Japan’s $7.2 million support helps improve food security and resilience in Pakistan

The United Nations World Food Programme (WFP) has recognized the Government of Japan’s significant contributions to enhancing food security, nutrition, and resilience in Pakistan, particularly in flood-affected areas.

Japan’s support, amounting to US$7.2 million, was channeled through three projects targeting emergency assistance for food-insecure populations in Sindh, Balochistan, Punjab, and Khyber Pakhtunkhwa. These initiatives have been vital in addressing the needs of 246,000 individuals affected by the catastrophic 2022 floods.

At a Project Completion ceremony held at the WFP Country Office in Islamabad, senior officials, including WFP Country Director Ms. Coco Ushiyama and Ambassador of Japan Wada Mitsuhiro, highlighted the impact of these contributions. Ambassador Mitsuhiro emphasized Japan’s ongoing commitment to food security and nutrition, key priorities in Japan’s Official Development Assistance. National Disaster Management Authority (NDMA) officials also attended the event.

The contributions were allocated as follows:

  • USD 2.5 million: Provided emergency food assistance to flood-affected communities in 2022.
  • USD 3.7 million: Delivered monthly nutritionally balanced food to those involved in community rehabilitation and resilience-building in 2023. This grant also supported conditional cash assistance during the early recovery phase.
  • USD 1 million: Supported additional food distribution and livelihood initiatives.

Additionally, the WFP implemented capacity-building activities aimed at enhancing local skills in disaster risk reduction, climate-smart agriculture, food production, and storage.

Ms. Coco Ushiyama praised the unwavering support from the Government of Japan, which was crucial in addressing food insecurity and rebuilding livelihoods at a critical time. She noted that WFP’s interventions in 2023, backed by Japan’s support, played a pivotal role in aiding nearly 4.4 million people affected by the floods. These efforts included providing unconditional cash support to approximately 1.7 million people and addressing longer-term needs such as building resilience and enhancing livelihood opportunities.

Speaking at the occasion, Japanese Ambassador appreciated WFP’s Pakistan work and reaffirmed Japan’s commitment by noting “Food security and nutrition are among the priorities for Japanese Official Development Assistance, and we consider them to be the fundamental requirements for achieving sustainable development.”

Overall, with generous and timely support from donors and partners, including the USD 7.2 million from Japan, WFP mobilized over USD 150 million for its emergency flood response by December 2023.

Japan provides $2 million for Human Resource Development Scholarship

Additionally this month, the Government of Japan announced grant aid worth US$2.08 million (326 million Japanese Yen) for the Human Resource Development Scholarship (JDS) program in Pakistan.

At the ceremony, Ambassador Wada Mitsuhiro and Dr.
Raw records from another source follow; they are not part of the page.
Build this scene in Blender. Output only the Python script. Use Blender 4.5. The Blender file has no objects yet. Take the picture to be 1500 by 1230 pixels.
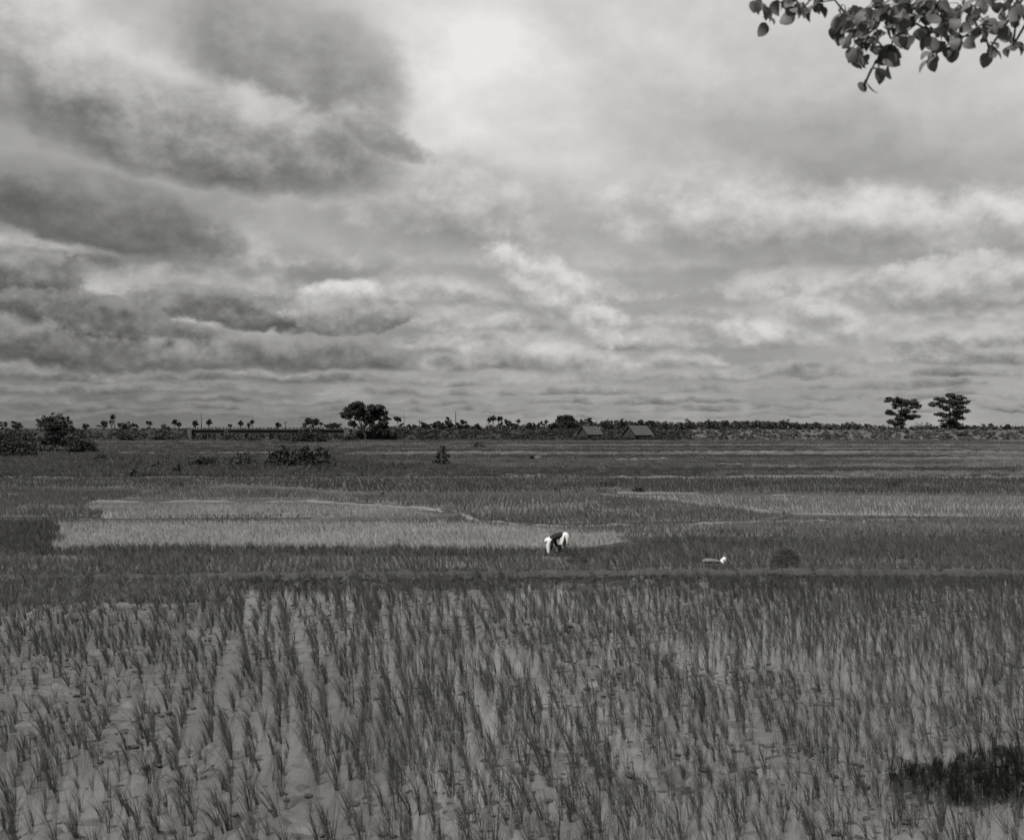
import bpy, bmesh, math, random
import numpy as np
from mathutils import Vector, Matrix

random.seed(7)
rng = np.random.default_rng(7)
scene = bpy.context.scene
COL = scene.collection

# ------------------------------------------------------------------ camera
F = 1608.0      # focal length in pixels of the 1500 px wide photograph
H = 4.6         # camera height above the paddies
HY = 626.0      # row of the horizon
cam_data = bpy.data.cameras.new('camera')
cam_data.sensor_width = 36.0
cam_data.lens = F / 1500.0 * 36.0
cam_data.shift_y = (HY - 615.0) / 1500.0
cam_data.clip_start = 0.1
cam_data.clip_end = 20000.0
cam_data.dof.use_dof = True
cam_data.dof.focus_distance = 55.0
cam_data.dof.aperture_fstop = 2.3
cam = bpy.data.objects.new('camera', cam_data)
cam.location = (0, 0, H)
cam.rotation_euler = (math.radians(90), 0, 0)
COL.objects.link(cam)
scene.camera = cam

scene.view_settings.view_transform = 'Standard'
scene.view_settings.look = 'None'
scene.view_settings.exposure = 0.0
scene.view_settings.gamma = 1.0
scene.view_settings.use_curve_mapping = False
scene.cycles.max_bounces = 6
scene.cycles.transparent_max_bounces = 8

SUN_EL = math.radians(57)
SUN_AZ = math.radians(219)      # compass style: from +Y, clockwise -> behind the camera, to its left
sun_dir = Vector((math.sin(SUN_AZ) * math.cos(SUN_EL), math.cos(SUN_AZ) * math.cos(SUN_EL), math.sin(SUN_EL)))
sd = bpy.data.lights.new('sun', 'SUN')
sd.energy = 4.7
sd.angle = math.radians(0.6)
sd.color = (1.0, 0.985, 0.96)
sun = bpy.data.objects.new('sun', sd)
sun.rotation_euler = (-sun_dir).to_track_quat('-Z', 'Y').to_euler()
sun.location = (0, 0, 40)
COL.objects.link(sun)

WARM = (1.012, 1.0, 0.975)      # tone of the print: a black and white photograph, hardly warm


def g3(v, a=1.0):
    return (v * WARM[0], v * WARM[1], v * WARM[2], a)


# ------------------------------------------------------------------ node maths
class N:
    """a socket with operators"""
    nt = None

    def __init__(self, s):
        self.s = s

    @staticmethod
    def m(op, *a, clamp=False):
        n = N.nt.nodes.new('ShaderNodeMath')
        n.operation = op
        n.use_clamp = clamp
        for i, x in enumerate(a):
            if isinstance(x, N):
                N.nt.links.new(x.s, n.inputs[i])
            else:
                n.inputs[i].default_value = float(x)
        return N(n.outputs[0])

    def __add__(s, o): return N.m('ADD', s, o)
    __radd__ = __add__
    def __sub__(s, o): return N.m('SUBTRACT', s, o)
    def __rsub__(s, o): return N.m('SUBTRACT', o, s)
    def __mul__(s, o): return N.m('MULTIPLY', s, o)
    __rmul__ = __mul__
    def __truediv__(s, o): return N.m('DIVIDE', s, o)
    def __pow__(s, o): return N.m('POWER', s, o)


def nmix(a, b, t):
    return a + (b - a) * t if isinstance(a, N) or isinstance(b, N) else t * (b - a) + a


def sstep(x, lo, hi):
    n = N.nt.nodes.new('ShaderNodeMapRange')
    n.interpolation_type = 'SMOOTHSTEP'
    N.nt.links.new(x.s, n.inputs['Value'])
    n.inputs['From Min'].default_value = lo
    n.inputs['From Max'].default_value = hi
    return N(n.outputs['Result'])


def combine(x, y, z):
    n = N.nt.nodes.new('ShaderNodeCombineXYZ')
    for i, v in enumerate((x, y, z)):
        if isinstance(v, N):
            N.nt.links.new(v.s, n.inputs[i])
        else:
            n.inputs[i].default_value = v
    return n.outputs[0]


def noise(vec, scale, detail=4.0, rough=0.55, lac=2.0, dist=0.0):
    n = N.nt.nodes.new('ShaderNodeTexNoise')
    N.nt.links.new(vec, n.inputs['Vector'])
    n.inputs['Scale'].default_value = scale
    n.inputs['Detail'].default_value = detail
    n.inputs['Roughness'].default_value = rough
    n.inputs['Lacunarity'].default_value = lac
    n.inputs['Distortion'].default_value = dist
    return N(n.outputs['Fac'])


# ------------------------------------------------------------------ world: daylight sky under broken cloud
world = bpy.data.worlds.new('World')
scene.world = world
world.use_nodes = True
nt = world.node_tree
nt.nodes.clear()
N.nt = nt
tc = nt.nodes.new('ShaderNodeTexCoord')
sep = nt.nodes.new('ShaderNodeSeparateXYZ')
nt.links.new(tc.outputs['Generated'], sep.inputs[0])
dx, dy, dz = (N(sep.outputs[i]) for i in range(3))
AZ = N.m('ARCTAN2', dx, dy)
EL = N.m('ARCSINE', dz)
up = N.m('MAXIMUM', dz, 0.0)
# cloud deck coordinates: streets of cloud that close up towards the horizon
px_ = dx / (up + 0.10)
py_ = dy / (up + 0.10)
deck = combine(px_, py_, 0.0)
look = combine(dx, dy, dz * 1.9)
deep = combine(dx, dy, dz * 6.0)

def nz(vec, scale, detail=6.0, rough=0.58, dist=0.0, gain=4.0):
    """noise centred on 0, spread about +-1"""
    return (noise(vec, scale, detail, rough, dist=dist) - 0.5) * gain


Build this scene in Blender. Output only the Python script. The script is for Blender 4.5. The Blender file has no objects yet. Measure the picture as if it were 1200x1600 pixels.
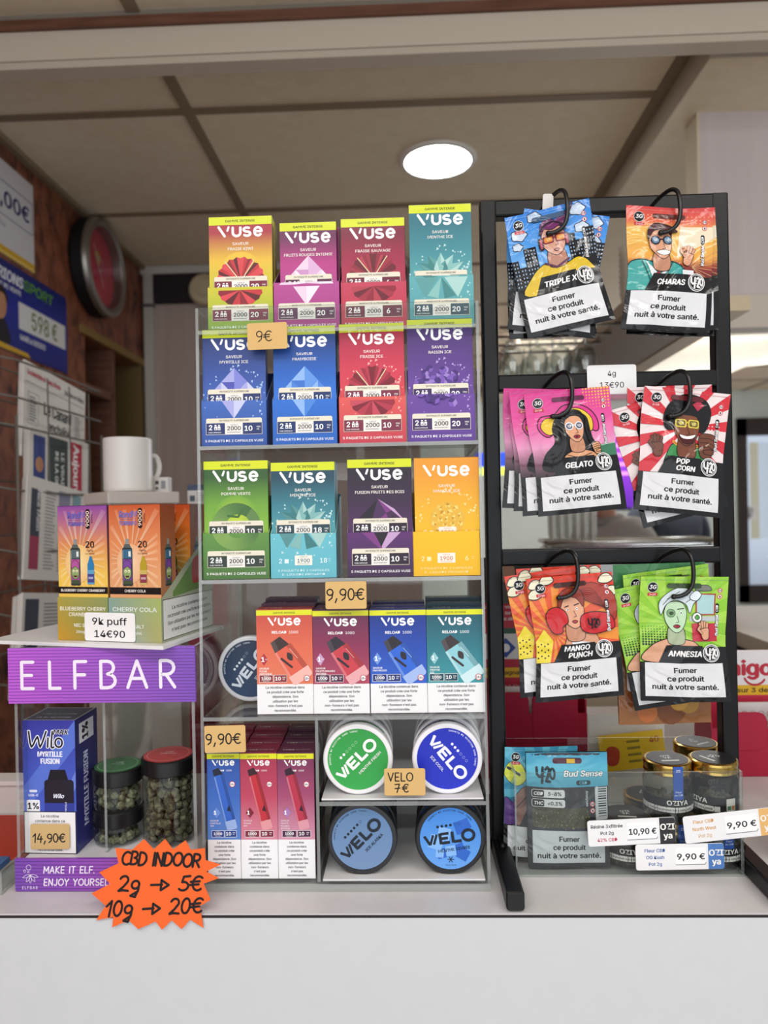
import bpy, math, random, os
from mathutils import Vector, Matrix
from mathutils.geometry import tessellate_polygon
SC = bpy.context.scene
COL = SC.collection
R = math.radians
random.seed(7)

# ------------------------------------------------------------------ camera
FPX = 1110.0                      # focal length in pixels of the 1200 x 1600 frame
COUNTER = 1.05                    # height of the worktop
CAM = Vector((0, 0, COUNTER + 0.3617))
YAW, ROLL, PITCH = R(1.85), R(1.1), R(-0.1)
cam_d = bpy.data.cameras.new('camera'); cam = bpy.data.objects.new('camera', cam_d); COL.objects.link(cam)
cam_d.sensor_fit = 'VERTICAL'; cam_d.sensor_height = 36.0; cam_d.lens = FPX / 1600 * 36.0
cam_d.clip_start = 0.02; cam_d.clip_end = 60
CAM_M = Matrix.Rotation(YAW, 3, 'Z') @ Matrix.Rotation(R(90) + PITCH, 3, 'X') @ Matrix.Rotation(-ROLL, 3, 'Z')
cam.matrix_world = Matrix.Translation(CAM) @ CAM_M.to_4x4()
cam_d.dof.use_dof = True; cam_d.dof.focus_distance = 0.69; cam_d.dof.aperture_fstop = 5.5
SC.camera = cam

# ------------------------------------------------------------------ world, light, exposure
W = bpy.data.worlds.new('world'); SC.world = W; W.use_nodes = True
W.node_tree.nodes['Background'].inputs[0].default_value = (0.93, 0.96, 1.0, 1)
W.node_tree.nodes['Background'].inputs[1].default_value = 0.8
SC.view_settings.view_transform = 'Standard'; SC.view_settings.look = 'None'; SC.view_settings.use_curve_mapping = False
SC.view_settings.exposure = 0.13; SC.view_settings.gamma = 1.0
SC.cycles.transparent_max_bounces = 32; SC.cycles.max_bounces = 8
SC.cycles.sample_clamp_indirect = 6.0

def area(name, loc, target, sx, sy, power, col):
    d = bpy.data.lights.new(name, 'AREA'); d.shape = 'RECTANGLE'; d.size = sx; d.size_y = sy
    d.energy = power; d.color = col
    o = bpy.data.objects.new(name, d); COL.objects.link(o); o.location = loc
    o.rotation_euler = (Vector(target) - Vector(loc)).to_track_quat('-Z', 'Y').to_euler(); return o
area('ceiling_panel_light', (-0.5, -0.5, 2.40), (-0.45, -0.42, 0), 1.2, 0.3, 13.5, (1, 0.97, 0.93))
area('ceiling_panel_light', (0.75, -0.5, 2.40), (0.7, -0.42, 0), 1.2, 0.3, 13.5, (1, 0.97, 0.93))
area('shop_window_daylight', (-0.3, -2.6, 1.6), (0, 0.7, 1.7), 3.2, 1.9, 23, (0.9, 0.95, 1.0))
area('far_window_daylight', (2.6, 5.6, 1.7), (1.2, 3, 1.2), 1.6, 1.6, 45, (0.86, 0.93, 1.0))

area('far_room_fill_light', (1.4, 4.2, 2.42), (1.4, 5.6, 0.9), 1.6, 1.0, 68, (1, 0.98, 0.95))  # unseen fill lamp, added to brighten the far room and its wall

def ray(px, py):
    d = CAM_M @ Vector(((px - 600) / FPX, (800 - py) / FPX, -1)); return d
def at(px, py, Y):
    d = ray(px, py); return CAM + d * (Y / d.y)
def on_top(px, py, z=COUNTER):
    d = ray(px, py); return CAM + d * ((z - CAM.z) / d.z)
class Frame:
    """an upright or leaning plane in the shop: u to the right, w up, d away from the viewer"""
    def __init__(s, origin, lean=0.0, rz=0.0):
        s.o = Vector(origin); s.lean = lean; s.rz = rz
        s.M = Matrix.Rotation(rz, 3, 'Z') @ Matrix.Rotation(-lean, 3, 'X')
    def uv(s, px, py, depth=0.0):
        o = s.o + s.M @ Vector((0, depth, 0)); n = s.M @ Vector((0, 1, 0)); d = ray(px, py)
        p = CAM + d * ((o - CAM).dot(n) / d.dot(n)); q = s.M.transposed() @ (p - o); return q.x, q.z
    def place(s, ob, u, w, d=0.0, roll=0.0, rz=0.0, tilt=0.0):
        ob.location = s.o + s.M @ Vector((u, d, w))
        ob.rotation_euler = (s.M @ Matrix.Rotation(rz, 3, 'Z') @ Matrix.Rotation(-tilt, 3, 'X') @ Matrix.Rotation(-R(roll), 3, 'Y')).to_euler()

# ------------------------------------------------------------------ colour and materials
def rgb(c):
    if not isinstance(c, str): return c
    c = c.lstrip('#'); c = c if len(c) == 6 else ''.join(q * 2 for q in c)
    return [int(c[i:i + 2], 16) / 255 for i in (0, 2, 4)]
def lin(c):
    c = rgb(c)
    return tuple((x / 12.92 if x <= 0.04045 else ((x + 0.055) / 1.055) ** 2.4) for x in c[:3]) + (1.0,)
def mixc(a, b, t): return [x + (y - x) * t for x, y in zip(rgb(a), rgb(b))]
MATS = {}
def nodes(m):
    m.use_nodes = True; nt = m.node_tree; return nt, nt.nodes['Principled BSDF']
def mat(name, rough=0.5, metal=0.0, coat=0.0, bump=0.0, bscale=100.0, spec=0.5, crinkle=False, emit=0.0, alpha=1.0):
    if name in MATS: return MATS[name]
    m = bpy.data.materials.new(name); nt, p = nodes(m); N = nt.nodes; L = nt.links
    a = N.new('ShaderNodeAttribute'); a.attribute_name = 'Col'; L.new(a.outputs['Color'], p.inputs['Base Color'])
    p.inputs['Roughness'].default_value = rough; p.inputs['Metallic'].default_value = metal
    p.inputs['Coat Weight'].default_value = coat; p.inputs['Coat Roughness'].default_value = 0.06
    p.inputs['Specular IOR Level'].default_value = spec; p.inputs['Alpha'].default_value = alpha
    if emit:
        L.new(a.outputs['Color'], p.inputs['Emission Color']); p.inputs['Emission Strength'].default_value = emit
    if bump:
        tc = N.new('ShaderNodeTexCoord'); n = N.new('ShaderNodeTexNoise'); n.inputs['Scale'].default_value = bscale
        n.inputs['Detail'].default_value = 3
        if crinkle:
            n.inputs['Detail'].default_value = 2.0; n.inputs['Distortion'].default_value = 1.4
        b = N.new('ShaderNodeBump'); b.inputs['Strength'].default_value = bump; b.inputs['Distance'].default_value = 0.0055 if crinkle else 0.001
        L.new(tc.outputs['Object'], n.inputs['Vector']); L.new(n.outputs['Fac'], b.inputs['Height'])
        L.new(b.outputs['Normal'], p.inputs['Normal']); L.new(b.outputs['Normal'], p.inputs['Coat Normal'])
    MATS[name] = m; return m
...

Kazim Niaz, Secretary of the Ministry of Economic Affairs, signed the Exchange of Notes. The Grant Agreement was also signed by Saeed Ashraf Siddiqi, Joint Secretary of the Ministry of Economic Affairs, and Mr. MIYATA Naoaki, Chief Representative of Japan International Cooperation Agency (JICA) Pakistan Office.

The JDS program aims to support Pakistan’s social and economic development by providing government officials the opportunity to obtain Master’s or Doctoral degrees in Japan. This initiative is designed to enhance their knowledge in the subject of public administration and strengthen the relationship between Japan and Pakistan. Since its launch in 2018, 50 officials have completed their degrees, and 33 are currently studying in Japan. This year, 17 officials will join the program.

Ambassador Wada highlighted, “This project supports ‘People First,’ the first pillar of Pakistan Vision 2025, focusing on social and human capital development at the heart of sustainable development. The Government of Japan fully understands the importance of developing social and human capital in public administration to effectively address the multi-dimensional development challenges in this country.”

Mr. MIYATA added, “Since the inception of Japan’s ODA 70 years ago, training programs have been a cornerstone, with around 7,000 Pakistani officials participating. We hope all JDS fellows, alongside past trainees, will contribute to Pakistan’s development and strengthen the relationship between Pakistan and Japan in the future.”